### TASK DETAILS
Transcribe, exactly as they appear, the line that contains "elif abs(nn.y) >", the line that contains "o = bpy.data.objects.new(name, me);", and every line in between, and nothing else.

— start of RECORDS PROVIDED —

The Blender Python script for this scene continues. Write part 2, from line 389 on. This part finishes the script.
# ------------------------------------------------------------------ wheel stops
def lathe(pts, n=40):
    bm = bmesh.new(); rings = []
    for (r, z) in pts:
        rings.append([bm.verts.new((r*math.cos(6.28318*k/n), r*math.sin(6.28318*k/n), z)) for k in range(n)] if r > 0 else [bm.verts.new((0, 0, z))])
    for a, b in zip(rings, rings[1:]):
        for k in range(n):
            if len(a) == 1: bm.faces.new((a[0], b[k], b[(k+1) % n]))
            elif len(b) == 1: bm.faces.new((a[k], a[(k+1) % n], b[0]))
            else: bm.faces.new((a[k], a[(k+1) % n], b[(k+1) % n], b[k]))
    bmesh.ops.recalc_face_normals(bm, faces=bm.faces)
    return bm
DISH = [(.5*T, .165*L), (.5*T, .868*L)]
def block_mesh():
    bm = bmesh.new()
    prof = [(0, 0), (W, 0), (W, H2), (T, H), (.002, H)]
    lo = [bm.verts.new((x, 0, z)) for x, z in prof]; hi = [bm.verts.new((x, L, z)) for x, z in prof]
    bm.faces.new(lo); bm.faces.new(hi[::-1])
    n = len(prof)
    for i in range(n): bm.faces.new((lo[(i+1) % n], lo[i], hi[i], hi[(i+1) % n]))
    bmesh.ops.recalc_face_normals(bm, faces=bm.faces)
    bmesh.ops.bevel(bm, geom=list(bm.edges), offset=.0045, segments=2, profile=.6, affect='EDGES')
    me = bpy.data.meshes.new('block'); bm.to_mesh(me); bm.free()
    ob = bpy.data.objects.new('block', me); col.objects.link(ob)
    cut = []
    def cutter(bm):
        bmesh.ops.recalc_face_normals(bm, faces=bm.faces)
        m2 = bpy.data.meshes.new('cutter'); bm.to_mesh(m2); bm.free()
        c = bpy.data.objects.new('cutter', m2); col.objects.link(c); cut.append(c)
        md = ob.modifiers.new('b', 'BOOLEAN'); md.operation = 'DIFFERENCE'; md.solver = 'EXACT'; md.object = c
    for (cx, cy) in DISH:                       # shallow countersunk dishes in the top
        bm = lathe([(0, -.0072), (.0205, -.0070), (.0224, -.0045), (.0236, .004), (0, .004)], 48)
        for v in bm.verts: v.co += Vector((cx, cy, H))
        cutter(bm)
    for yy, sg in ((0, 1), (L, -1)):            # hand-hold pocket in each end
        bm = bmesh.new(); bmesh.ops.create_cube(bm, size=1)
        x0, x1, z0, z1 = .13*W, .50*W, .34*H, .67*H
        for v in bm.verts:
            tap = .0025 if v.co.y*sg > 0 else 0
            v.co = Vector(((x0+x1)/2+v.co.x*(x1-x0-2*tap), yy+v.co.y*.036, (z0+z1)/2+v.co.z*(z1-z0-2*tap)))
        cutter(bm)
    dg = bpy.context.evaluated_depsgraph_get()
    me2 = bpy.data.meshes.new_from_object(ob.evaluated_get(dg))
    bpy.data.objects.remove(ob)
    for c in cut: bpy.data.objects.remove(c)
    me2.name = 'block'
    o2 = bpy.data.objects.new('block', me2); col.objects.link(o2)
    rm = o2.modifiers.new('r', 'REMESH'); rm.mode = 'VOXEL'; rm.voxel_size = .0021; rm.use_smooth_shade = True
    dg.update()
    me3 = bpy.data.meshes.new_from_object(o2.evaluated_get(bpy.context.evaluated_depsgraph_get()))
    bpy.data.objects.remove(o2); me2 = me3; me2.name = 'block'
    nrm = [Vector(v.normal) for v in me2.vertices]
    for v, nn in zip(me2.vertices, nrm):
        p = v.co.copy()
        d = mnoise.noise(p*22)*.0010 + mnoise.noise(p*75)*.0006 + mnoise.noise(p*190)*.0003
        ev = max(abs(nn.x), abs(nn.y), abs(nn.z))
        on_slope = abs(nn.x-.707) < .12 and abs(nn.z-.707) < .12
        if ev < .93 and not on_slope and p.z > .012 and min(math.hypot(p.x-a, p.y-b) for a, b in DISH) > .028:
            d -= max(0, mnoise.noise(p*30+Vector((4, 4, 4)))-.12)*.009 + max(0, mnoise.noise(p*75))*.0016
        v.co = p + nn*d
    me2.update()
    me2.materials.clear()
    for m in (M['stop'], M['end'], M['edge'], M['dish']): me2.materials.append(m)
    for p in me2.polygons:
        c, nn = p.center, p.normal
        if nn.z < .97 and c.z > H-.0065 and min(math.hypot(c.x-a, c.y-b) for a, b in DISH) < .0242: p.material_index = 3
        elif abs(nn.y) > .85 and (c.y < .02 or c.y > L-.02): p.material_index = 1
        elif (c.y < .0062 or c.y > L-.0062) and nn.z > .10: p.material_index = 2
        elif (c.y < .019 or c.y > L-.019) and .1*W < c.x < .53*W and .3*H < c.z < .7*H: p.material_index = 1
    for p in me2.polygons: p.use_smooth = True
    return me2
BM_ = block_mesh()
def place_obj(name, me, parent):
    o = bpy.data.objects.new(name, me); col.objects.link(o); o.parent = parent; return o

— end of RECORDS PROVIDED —
— start of RECORDS PROVIDED —

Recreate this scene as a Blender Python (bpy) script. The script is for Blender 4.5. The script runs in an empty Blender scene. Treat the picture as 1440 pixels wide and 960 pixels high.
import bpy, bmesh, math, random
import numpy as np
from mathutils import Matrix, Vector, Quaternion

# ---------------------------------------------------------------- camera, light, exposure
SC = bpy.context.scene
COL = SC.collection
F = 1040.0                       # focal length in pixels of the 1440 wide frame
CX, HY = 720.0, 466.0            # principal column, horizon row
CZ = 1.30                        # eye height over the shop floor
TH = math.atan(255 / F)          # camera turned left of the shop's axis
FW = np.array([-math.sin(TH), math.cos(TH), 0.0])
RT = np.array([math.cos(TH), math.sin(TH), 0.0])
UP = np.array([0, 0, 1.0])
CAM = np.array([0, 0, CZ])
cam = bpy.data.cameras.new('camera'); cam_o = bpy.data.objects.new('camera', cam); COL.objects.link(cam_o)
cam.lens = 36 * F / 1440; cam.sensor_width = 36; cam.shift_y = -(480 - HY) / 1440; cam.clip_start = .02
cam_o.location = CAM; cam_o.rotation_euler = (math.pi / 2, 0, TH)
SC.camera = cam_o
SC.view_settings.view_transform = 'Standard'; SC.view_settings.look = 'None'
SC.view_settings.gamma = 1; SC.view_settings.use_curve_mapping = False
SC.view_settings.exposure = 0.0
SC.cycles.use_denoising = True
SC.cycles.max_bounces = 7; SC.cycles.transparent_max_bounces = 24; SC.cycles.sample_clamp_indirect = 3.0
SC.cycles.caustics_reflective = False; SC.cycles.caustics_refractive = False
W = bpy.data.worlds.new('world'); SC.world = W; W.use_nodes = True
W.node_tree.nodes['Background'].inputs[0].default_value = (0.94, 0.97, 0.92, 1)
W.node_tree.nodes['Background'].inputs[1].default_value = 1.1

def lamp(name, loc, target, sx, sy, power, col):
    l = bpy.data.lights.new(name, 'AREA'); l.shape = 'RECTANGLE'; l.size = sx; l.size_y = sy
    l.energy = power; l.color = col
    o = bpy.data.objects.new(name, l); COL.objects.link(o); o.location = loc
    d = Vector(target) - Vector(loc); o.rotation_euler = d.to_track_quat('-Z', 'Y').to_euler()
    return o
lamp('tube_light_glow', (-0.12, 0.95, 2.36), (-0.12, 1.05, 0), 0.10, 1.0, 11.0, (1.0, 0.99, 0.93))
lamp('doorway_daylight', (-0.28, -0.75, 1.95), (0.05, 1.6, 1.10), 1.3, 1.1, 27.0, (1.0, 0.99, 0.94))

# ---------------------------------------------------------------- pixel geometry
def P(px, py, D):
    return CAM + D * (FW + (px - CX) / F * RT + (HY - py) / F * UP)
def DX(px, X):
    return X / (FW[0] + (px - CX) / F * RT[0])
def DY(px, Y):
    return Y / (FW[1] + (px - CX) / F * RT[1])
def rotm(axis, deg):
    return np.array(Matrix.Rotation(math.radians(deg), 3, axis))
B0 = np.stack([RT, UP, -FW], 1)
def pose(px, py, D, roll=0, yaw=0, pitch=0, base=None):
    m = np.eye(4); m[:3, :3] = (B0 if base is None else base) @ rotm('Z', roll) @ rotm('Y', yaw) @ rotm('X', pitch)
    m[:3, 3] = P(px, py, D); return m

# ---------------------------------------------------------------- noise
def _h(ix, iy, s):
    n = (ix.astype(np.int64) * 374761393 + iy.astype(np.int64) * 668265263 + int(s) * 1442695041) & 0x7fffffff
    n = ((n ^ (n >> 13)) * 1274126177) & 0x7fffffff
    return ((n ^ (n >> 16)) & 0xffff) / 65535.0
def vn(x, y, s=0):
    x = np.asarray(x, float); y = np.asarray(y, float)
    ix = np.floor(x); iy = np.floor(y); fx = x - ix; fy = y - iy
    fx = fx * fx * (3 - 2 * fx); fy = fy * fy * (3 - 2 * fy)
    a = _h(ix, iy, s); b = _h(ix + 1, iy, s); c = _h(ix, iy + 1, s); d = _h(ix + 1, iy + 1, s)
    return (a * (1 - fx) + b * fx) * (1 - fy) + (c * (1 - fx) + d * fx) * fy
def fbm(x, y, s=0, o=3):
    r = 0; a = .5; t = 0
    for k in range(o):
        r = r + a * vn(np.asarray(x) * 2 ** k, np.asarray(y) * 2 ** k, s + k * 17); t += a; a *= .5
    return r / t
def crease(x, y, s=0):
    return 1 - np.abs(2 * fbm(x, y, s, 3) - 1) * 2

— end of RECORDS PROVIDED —

### ANSWER TO THIS TASK
        elif abs(nn.y) > .85 and (c.y < .02 or c.y > L-.02): p.material_index = 1
        elif (c.y < .0062 or c.y > L-.0062) and nn.z > .10: p.material_index = 2
        elif (c.y < .019 or c.y > L-.019) and .1*W < c.x < .53*W and .3*H < c.z < .7*H: p.material_index = 1
    for p in me2.polygons: p.use_smooth = True
    return me2
BM_ = block_mesh()
def place_obj(name, me, parent):
    o = bpy.data.objects.new(name, me); col.objects.link(o); o.parent = parent; return o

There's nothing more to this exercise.